Prácticamente en la última página del libro haces una reflexión sobre las novelas, «Cada vez estoy más convencido de que las novelas que parecen novelas son incapaces de llegar a ningún lugar interesante. Justamente por eso: porque parece saber con exactitud adónde van». ¿Cómo puede el escritor prevenirse de ello?
Hay diferentes tipos de artistas. A algunos les gusta escribir siempre sobre lo mismo. Ir, de alguna forma, puliendo o variando la misma novela. Aunque haya distintos personajes y escenarios, la misma una y otra vez. Yo soy todo lo contrario. Necesito sorprenderme a mí mismo en cada libro. Y para ello huyo de las fórmulas, los géneros o los estilos que ya he frecuentado. Mi impulso para escribir no es contar novelas, sino contar el mundo. En este caso quería escribir sobre el dinero y la felicidad. Una vez tengo el impulso, busco la mejor forma de hacerlo. Y a veces se parece a una novela más o menos ortodoxa y a veces no. Pero no me preocupa. Escribo por perplejidad. Para entenderme y entender lo que me rodea. Si después mi “investigación”, en mi caso con el lenguaje y la narrativa, sirve a los lectores que deciden hacer el viaje conmigo, pues perfecto. No se puede pedir más.
Hablemos del proceso previo a la escritura. ¿Cómo fue el proceso de documentación en todo en aquello relacionado con tu ámbito familiar? ¿Estableciste algún tipo de estructura narrativa dado lo peculiar de la misma?
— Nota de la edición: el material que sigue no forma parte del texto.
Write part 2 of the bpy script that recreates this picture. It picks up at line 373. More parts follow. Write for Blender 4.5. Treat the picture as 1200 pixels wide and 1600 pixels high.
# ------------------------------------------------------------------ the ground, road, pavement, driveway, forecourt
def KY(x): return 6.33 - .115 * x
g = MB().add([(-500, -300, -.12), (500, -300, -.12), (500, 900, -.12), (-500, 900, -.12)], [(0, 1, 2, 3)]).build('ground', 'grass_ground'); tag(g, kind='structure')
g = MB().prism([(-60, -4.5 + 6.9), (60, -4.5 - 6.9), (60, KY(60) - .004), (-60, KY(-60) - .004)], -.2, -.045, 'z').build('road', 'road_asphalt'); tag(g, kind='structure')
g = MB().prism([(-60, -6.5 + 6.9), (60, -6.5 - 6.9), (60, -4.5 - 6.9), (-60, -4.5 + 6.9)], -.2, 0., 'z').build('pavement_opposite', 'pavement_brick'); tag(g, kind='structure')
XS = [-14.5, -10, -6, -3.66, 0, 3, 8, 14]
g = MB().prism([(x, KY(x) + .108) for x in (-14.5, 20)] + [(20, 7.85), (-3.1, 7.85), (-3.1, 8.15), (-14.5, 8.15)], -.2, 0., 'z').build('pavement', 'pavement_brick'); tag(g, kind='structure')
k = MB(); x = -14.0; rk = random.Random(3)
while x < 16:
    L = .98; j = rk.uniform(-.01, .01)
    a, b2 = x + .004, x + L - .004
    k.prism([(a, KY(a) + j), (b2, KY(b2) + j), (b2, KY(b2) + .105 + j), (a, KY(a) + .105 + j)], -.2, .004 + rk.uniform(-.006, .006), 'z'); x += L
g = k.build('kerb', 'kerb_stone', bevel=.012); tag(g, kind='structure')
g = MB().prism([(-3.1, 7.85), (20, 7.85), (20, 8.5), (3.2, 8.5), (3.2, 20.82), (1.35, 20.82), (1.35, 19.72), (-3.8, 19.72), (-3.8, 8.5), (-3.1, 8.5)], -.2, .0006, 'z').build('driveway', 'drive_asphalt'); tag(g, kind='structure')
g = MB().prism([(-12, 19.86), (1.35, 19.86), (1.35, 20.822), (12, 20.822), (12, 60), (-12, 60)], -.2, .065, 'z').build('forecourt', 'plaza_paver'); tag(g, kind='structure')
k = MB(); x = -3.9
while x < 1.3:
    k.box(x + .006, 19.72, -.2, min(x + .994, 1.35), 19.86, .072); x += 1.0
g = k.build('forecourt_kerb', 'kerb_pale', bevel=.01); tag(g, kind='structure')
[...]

Durante más de un año estuve leyendo muchos libros de sociología por un lado y conversando con mi madre por otro. Se venía a mi casa, tomábamos té y me contaba historias principalmente de mis abuelos.
Entre las lecturas y las conversaciones fui creando en mi cabeza la red estructural que debía sostener la novela, a la que fui añadiendo recuerdos, historias de conocidos y amigos, anécdotas históricas o lo que fuera que me sirviese para ir respondiendo, mientras la novela avanzaba, a las preguntas que me habían hecho comenzar a escribir.
Entendemos que no vives de la literatura como tal (es decir de la escritura de libros). El hecho de que al principio publicaras en editoriales grandes y ganaras premios no sé si te hizo albergar la esperanza de lograrlo. Una vez asumiste que no iba a ser así, ¿crees que afectó de alguna forma a tu manera de escribir?
Pocos escritores viven de la literatura. Si acaso, algunos viven, la mayoría malvive, de las oportunidades que da el hecho de publicar novelas para hacer talleres, artículos, charlas… Como bien cuenta el libro, los que tienen un piso heredado o un colchón familiar pueden arriesgarse. Pagando un alquiler o una hipoteca es más difícil ser “emprendedor” y fallar cada vez mejor, como dicen esos gurús neoliberales que probablemente veraneaban en la piscina familiar. El que no tiene colchón, si falla se va a la puta miseria y ya no tiene la posibilidad de fallar mejor. Él y tal vez su familia. Yo decidí ser mi propio “mecenas” (risas) . Soy profesor de literatura en un instituto y eso me permite no tener problemas de dinero y escribir las novelas en las que realmente creo. No quiero tener que pensar en si venderé o no venderé, en si conectará con los lectores o no. Quiero pensar solamente en lo que deseo escribir, guste más o menos. Es verdad que mis dos primeras novelas me dieron bastante dinero. Hubo premios, traducción a cinco idiomas, audiolibros… pero eso no es lo normal. Me planteé dejármelo todo y dedicarme solo a escribir pero soy mucho menos engreído de lo que mis enemigos creen y con acierto me dije: Alberto, probablemente ha sido un golpe de suerte, no te flipes… Así que sigo pluriempleado: por las mañanas soy profesor de lengua y literatura. Por las tardes escribo novelas.